● Prompt:
Quote every line below exactly as it reads.
* START Data lines *
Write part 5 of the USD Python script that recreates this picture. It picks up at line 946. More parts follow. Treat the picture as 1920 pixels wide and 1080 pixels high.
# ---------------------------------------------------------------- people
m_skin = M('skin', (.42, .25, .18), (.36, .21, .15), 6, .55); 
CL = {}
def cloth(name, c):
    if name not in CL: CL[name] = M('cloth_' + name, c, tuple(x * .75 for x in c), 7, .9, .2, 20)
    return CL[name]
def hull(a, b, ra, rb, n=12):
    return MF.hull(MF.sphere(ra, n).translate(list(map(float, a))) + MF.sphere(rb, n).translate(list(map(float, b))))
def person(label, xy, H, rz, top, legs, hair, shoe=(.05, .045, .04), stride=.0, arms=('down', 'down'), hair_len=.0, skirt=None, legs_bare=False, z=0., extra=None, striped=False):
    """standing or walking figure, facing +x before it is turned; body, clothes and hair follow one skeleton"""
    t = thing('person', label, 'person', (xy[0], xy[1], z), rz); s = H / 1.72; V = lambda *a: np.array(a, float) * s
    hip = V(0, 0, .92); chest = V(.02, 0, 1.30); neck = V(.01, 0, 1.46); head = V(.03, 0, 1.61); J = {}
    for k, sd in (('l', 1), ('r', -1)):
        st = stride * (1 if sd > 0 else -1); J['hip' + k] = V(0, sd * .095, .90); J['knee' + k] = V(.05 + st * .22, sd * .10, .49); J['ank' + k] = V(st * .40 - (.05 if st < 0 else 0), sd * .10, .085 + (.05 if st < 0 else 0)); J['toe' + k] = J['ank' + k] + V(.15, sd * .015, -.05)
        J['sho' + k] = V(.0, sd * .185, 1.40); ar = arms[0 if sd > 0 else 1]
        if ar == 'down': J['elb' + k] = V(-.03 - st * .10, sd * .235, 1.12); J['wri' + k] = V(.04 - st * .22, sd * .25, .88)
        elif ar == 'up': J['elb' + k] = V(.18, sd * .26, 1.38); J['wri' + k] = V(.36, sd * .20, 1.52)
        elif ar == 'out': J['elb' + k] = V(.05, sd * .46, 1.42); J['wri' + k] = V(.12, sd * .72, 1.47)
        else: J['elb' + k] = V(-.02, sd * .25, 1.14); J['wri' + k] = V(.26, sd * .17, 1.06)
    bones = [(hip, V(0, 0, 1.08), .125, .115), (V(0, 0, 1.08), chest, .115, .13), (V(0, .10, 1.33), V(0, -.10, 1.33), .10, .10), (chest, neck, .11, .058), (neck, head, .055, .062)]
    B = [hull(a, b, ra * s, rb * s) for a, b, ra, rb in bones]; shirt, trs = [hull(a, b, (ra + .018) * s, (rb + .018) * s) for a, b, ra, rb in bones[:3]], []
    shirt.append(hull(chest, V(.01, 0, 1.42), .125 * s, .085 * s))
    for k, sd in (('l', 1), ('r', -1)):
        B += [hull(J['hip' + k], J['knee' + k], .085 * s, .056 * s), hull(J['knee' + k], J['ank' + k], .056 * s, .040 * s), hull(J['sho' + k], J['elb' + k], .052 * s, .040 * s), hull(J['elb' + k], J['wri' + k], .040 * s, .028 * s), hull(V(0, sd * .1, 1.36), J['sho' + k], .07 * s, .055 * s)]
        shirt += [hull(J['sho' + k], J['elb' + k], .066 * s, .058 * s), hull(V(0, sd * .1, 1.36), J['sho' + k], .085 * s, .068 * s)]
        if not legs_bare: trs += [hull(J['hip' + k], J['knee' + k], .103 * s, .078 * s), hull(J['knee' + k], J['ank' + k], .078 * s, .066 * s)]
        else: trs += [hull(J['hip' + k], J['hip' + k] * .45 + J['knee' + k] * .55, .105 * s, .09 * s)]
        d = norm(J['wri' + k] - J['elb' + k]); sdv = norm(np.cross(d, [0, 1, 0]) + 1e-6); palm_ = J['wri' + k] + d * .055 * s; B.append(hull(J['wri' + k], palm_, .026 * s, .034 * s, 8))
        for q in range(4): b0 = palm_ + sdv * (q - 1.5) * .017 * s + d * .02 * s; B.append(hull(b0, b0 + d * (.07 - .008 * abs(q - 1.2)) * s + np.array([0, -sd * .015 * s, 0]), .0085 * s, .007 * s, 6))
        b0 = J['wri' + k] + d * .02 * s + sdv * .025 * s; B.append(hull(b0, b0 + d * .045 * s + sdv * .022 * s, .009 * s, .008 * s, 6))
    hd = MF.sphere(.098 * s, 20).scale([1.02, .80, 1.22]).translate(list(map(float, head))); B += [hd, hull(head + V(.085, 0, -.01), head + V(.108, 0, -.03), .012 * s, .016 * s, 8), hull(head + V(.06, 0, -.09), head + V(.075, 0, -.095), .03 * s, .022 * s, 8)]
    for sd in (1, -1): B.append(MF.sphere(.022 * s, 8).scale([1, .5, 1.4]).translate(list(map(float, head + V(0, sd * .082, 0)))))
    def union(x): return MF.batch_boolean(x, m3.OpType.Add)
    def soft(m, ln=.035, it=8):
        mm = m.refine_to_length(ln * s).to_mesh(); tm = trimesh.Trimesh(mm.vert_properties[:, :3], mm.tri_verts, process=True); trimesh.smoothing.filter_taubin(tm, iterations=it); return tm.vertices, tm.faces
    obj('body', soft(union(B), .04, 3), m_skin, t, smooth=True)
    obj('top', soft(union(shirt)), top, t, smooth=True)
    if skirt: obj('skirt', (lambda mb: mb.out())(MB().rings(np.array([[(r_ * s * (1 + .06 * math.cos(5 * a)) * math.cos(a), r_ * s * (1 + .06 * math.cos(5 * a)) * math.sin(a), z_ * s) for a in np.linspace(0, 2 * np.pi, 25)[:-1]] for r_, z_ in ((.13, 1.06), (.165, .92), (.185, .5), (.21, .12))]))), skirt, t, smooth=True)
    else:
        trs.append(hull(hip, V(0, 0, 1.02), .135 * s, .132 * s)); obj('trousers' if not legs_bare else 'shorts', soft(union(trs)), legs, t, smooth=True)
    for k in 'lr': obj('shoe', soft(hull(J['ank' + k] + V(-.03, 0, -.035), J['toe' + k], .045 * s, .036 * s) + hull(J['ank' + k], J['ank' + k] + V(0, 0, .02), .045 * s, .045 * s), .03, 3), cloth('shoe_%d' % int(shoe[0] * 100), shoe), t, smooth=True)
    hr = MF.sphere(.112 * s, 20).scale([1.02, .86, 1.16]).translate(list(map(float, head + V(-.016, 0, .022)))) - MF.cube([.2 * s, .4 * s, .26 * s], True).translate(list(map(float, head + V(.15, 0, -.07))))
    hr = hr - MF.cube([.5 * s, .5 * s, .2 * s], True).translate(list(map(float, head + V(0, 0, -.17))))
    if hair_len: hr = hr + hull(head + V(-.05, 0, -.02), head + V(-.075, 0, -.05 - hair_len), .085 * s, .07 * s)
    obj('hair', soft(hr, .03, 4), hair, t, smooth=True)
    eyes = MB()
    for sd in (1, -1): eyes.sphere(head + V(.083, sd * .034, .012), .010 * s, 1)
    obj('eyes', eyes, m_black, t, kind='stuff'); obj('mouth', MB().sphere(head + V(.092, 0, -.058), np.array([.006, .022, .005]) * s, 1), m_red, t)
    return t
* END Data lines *
● The completed task:
Write part 5 of the USD Python script that recreates this picture. It picks up at line 946. More parts follow. Treat the picture as 1920 pixels wide and 1080 pixels high.
# ---------------------------------------------------------------- people
m_skin = M('skin', (.42, .25, .18), (.36, .21, .15), 6, .55); 
CL = {}
def cloth(name, c):
    if name not in CL: CL[name] = M('cloth_' + name, c, tuple(x * .75 for x in c), 7, .9, .2, 20)
    return CL[name]
def hull(a, b, ra, rb, n=12):
    return MF.hull(MF.sphere(ra, n).translate(list(map(float, a))) + MF.sphere(rb, n).translate(list(map(float, b))))
def person(label, xy, H, rz, top, legs, hair, shoe=(.05, .045, .04), stride=.0, arms=('down', 'down'), hair_len=.0, skirt=None, legs_bare=False, z=0., extra=None, striped=False):
    """standing or walking figure, facing +x before it is turned; body, clothes and hair follow one skeleton"""
    t = thing('person', label, 'person', (xy[0], xy[1], z), rz); s = H / 1.72; V = lambda *a: np.array(a, float) * s
    hip = V(0, 0, .92); chest = V(.02, 0, 1.30); neck = V(.01, 0, 1.46); head = V(.03, 0, 1.61); J = {}
    for k, sd in (('l', 1), ('r', -1)):
        st = stride * (1 if sd > 0 else -1); J['hip' + k] = V(0, sd * .095, .90); J['knee' + k] = V(.05 + st * .22, sd * .10, .49); J['ank' + k] = V(st * .40 - (.05 if st < 0 else 0), sd * .10, .085 + (.05 if st < 0 else 0)); J['toe' + k] = J['ank' + k] + V(.15, sd * .015, -.05)
        J['sho' + k] = V(.0, sd * .185, 1.40); ar = arms[0 if sd > 0 else 1]
        if ar == 'down': J['elb' + k] = V(-.03 - st * .10, sd * .235, 1.12); J['wri' + k] = V(.04 - st * .22, sd * .25, .88)
        elif ar == 'up': J['elb' + k] = V(.18, sd * .26, 1.38); J['wri' + k] = V(.36, sd * .20, 1.52)
        elif ar == 'out': J['elb' + k] = V(.05, sd * .46, 1.42); J['wri' + k] = V(.12, sd * .72, 1.47)
        else: J['elb' + k] = V(-.02, sd * .25, 1.14); J['wri' + k] = V(.26, sd * .17, 1.06)
    bones = [(hip, V(0, 0, 1.08), .125, .115), (V(0, 0, 1.08), chest, .115, .13), (V(0, .10, 1.33), V(0, -.10, 1.33), .10, .10), (chest, neck, .11, .058), (neck, head, .055, .062)]
    B = [hull(a, b, ra * s, rb * s) for a, b, ra, rb in bones]; shirt, trs = [hull(a, b, (ra + .018) * s, (rb + .018) * s) for a, b, ra, rb in bones[:3]], []
    shirt.append(hull(chest, V(.01, 0, 1.42), .125 * s, .085 * s))
    for k, sd in (('l', 1), ('r', -1)):
        B += [hull(J['hip' + k], J['knee' + k], .085 * s, .056 * s), hull(J['knee' + k], J['ank' + k], .056 * s, .040 * s), hull(J['sho' + k], J['elb' + k], .052 * s, .040 * s), hull(J['elb' + k], J['wri' + k], .040 * s, .028 * s), hull(V(0, sd * .1, 1.36), J['sho' + k], .07 * s, .055 * s)]
        shirt += [hull(J['sho' + k], J['elb' + k], .066 * s, .058 * s), hull(V(0, sd * .1, 1.36), J['sho' + k], .085 * s, .068 * s)]
        if not legs_bare: trs += [hull(J['hip' + k], J['knee' + k], .103 * s, .078 * s), hull(J['knee' + k], J['ank' + k], .078 * s, .066 * s)]
        else: trs += [hull(J['hip' + k], J['hip' + k] * .45 + J['knee' + k] * .55, .105 * s, .09 * s)]
        d = norm(J['wri' + k] - J['elb' + k]); sdv = norm(np.cross(d, [0, 1, 0]) + 1e-6); palm_ = J['wri' + k] + d * .055 * s; B.append(hull(J['wri' + k], palm_, .026 * s, .034 * s, 8))
        for q in range(4): b0 = palm_ + sdv * (q - 1.5) * .017 * s + d * .02 * s; B.append(hull(b0, b0 + d * (.07 - .008 * abs(q - 1.2)) * s + np.array([0, -sd * .015 * s, 0]), .0085 * s, .007 * s, 6))
        b0 = J['wri' + k] + d * .02 * s + sdv * .025 * s; B.append(hull(b0, b0 + d * .045 * s + sdv * .022 * s, .009 * s, .008 * s, 6))
    hd = MF.sphere(.098 * s, 20).scale([1.02, .80, 1.22]).translate(list(map(float, head))); B += [hd, hull(head + V(.085, 0, -.01), head + V(.108, 0, -.03), .012 * s, .016 * s, 8), hull(head + V(.06, 0, -.09), head + V(.075, 0, -.095), .03 * s, .022 * s, 8)]
    for sd in (1, -1): B.append(MF.sphere(.022 * s, 8).scale([1, .5, 1.4]).translate(list(map(float, head + V(0, sd * .082, 0)))))
    def union(x): return MF.batch_boolean(x, m3.OpType.Add)
    def soft(m, ln=.035, it=8):
        mm = m.refine_to_length(ln * s).to_mesh(); tm = trimesh.Trimesh(mm.vert_properties[:, :3], mm.tri_verts, process=True); trimesh.smoothing.filter_taubin(tm, iterations=it); return tm.vertices, tm.faces
    obj('body', soft(union(B), .04, 3), m_skin, t, smooth=True)
    obj('top', soft(union(shirt)), top, t, smooth=True)
    if skirt: obj('skirt', (lambda mb: mb.out())(MB().rings(np.array([[(r_ * s * (1 + .06 * math.cos(5 * a)) * math.cos(a), r_ * s * (1 + .06 * math.cos(5 * a)) * math.sin(a), z_ * s) for a in np.linspace(0, 2 * np.pi, 25)[:-1]] for r_, z_ in ((.13, 1.06), (.165, .92), (.185, .5), (.21, .12))]))), skirt, t, smooth=True)
    else:
        trs.append(hull(hip, V(0, 0, 1.02), .135 * s, .132 * s)); obj('trousers' if not legs_bare else 'shorts', soft(union(trs)), legs, t, smooth=True)
    for k in 'lr': obj('shoe', soft(hull(J['ank' + k] + V(-.03, 0, -.035), J['toe' + k], .045 * s, .036 * s) + hull(J['ank' + k], J['ank' + k] + V(0, 0, .02), .045 * s, .045 * s), .03, 3), cloth('shoe_%d' % int(shoe[0] * 100), shoe), t, smooth=True)
    hr = MF.sphere(.112 * s, 20).scale([1.02, .86, 1.16]).translate(list(map(float, head + V(-.016, 0, .022)))) - MF.cube([.2 * s, .4 * s, .26 * s], True).translate(list(map(float, head + V(.15, 0, -.07))))
    hr = hr - MF.cube([.5 * s, .5 * s, .2 * s], True).translate(list(map(float, head + V(0, 0, -.17))))
    if hair_len: hr = hr + hull(head + V(-.05, 0, -.02), head + V(-.075, 0, -.05 - hair_len), .085 * s, .07 * s)
    obj('hair', soft(hr, .03, 4), hair, t, smooth=True)
    eyes = MB()
    for sd in (1, -1): eyes.sphere(head + V(.083, sd * .034, .012), .010 * s, 1)
    obj('eyes', eyes, m_black, t, kind='stuff'); obj('mouth', MB().sphere(head + V(.092, 0, -.058), np.array([.006, .022, .005]) * s, 1), m_red, t)
    return t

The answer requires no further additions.